--- BEGIN ---

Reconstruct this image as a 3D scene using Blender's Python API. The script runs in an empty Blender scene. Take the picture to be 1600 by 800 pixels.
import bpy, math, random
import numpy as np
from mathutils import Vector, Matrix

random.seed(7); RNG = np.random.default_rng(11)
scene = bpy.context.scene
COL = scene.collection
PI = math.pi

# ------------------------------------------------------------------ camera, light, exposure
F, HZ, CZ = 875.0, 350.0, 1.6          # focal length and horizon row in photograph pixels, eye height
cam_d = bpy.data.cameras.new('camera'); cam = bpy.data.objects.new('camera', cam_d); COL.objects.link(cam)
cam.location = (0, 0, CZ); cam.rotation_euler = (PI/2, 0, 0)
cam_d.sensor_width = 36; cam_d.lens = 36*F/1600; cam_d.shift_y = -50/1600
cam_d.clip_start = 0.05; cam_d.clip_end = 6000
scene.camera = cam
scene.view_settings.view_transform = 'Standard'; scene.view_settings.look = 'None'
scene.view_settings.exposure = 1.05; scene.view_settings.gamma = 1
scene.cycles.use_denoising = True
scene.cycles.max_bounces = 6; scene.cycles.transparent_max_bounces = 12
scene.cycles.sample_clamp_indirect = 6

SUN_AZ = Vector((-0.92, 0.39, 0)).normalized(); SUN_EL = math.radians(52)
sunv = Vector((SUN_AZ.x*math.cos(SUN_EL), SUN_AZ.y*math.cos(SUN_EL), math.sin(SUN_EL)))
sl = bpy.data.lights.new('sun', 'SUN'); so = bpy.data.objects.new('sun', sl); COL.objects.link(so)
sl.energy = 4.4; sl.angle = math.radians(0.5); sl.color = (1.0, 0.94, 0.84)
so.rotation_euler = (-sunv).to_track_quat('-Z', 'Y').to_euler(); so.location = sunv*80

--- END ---

◆ GIVEN INSTRUCTION:
Reproduce verbatim only this range: the first line of the material through the line that contains "PI = math.pi", inclusive.

◆ TASK RESPONSE:
Reconstruct this image as a 3D scene using Blender's Python API. The script runs in an empty Blender scene. Take the picture to be 1600 by 800 pixels.
import bpy, math, random
import numpy as np
from mathutils import Vector, Matrix

random.seed(7); RNG = np.random.default_rng(11)
scene = bpy.context.scene
COL = scene.collection
PI = math.pi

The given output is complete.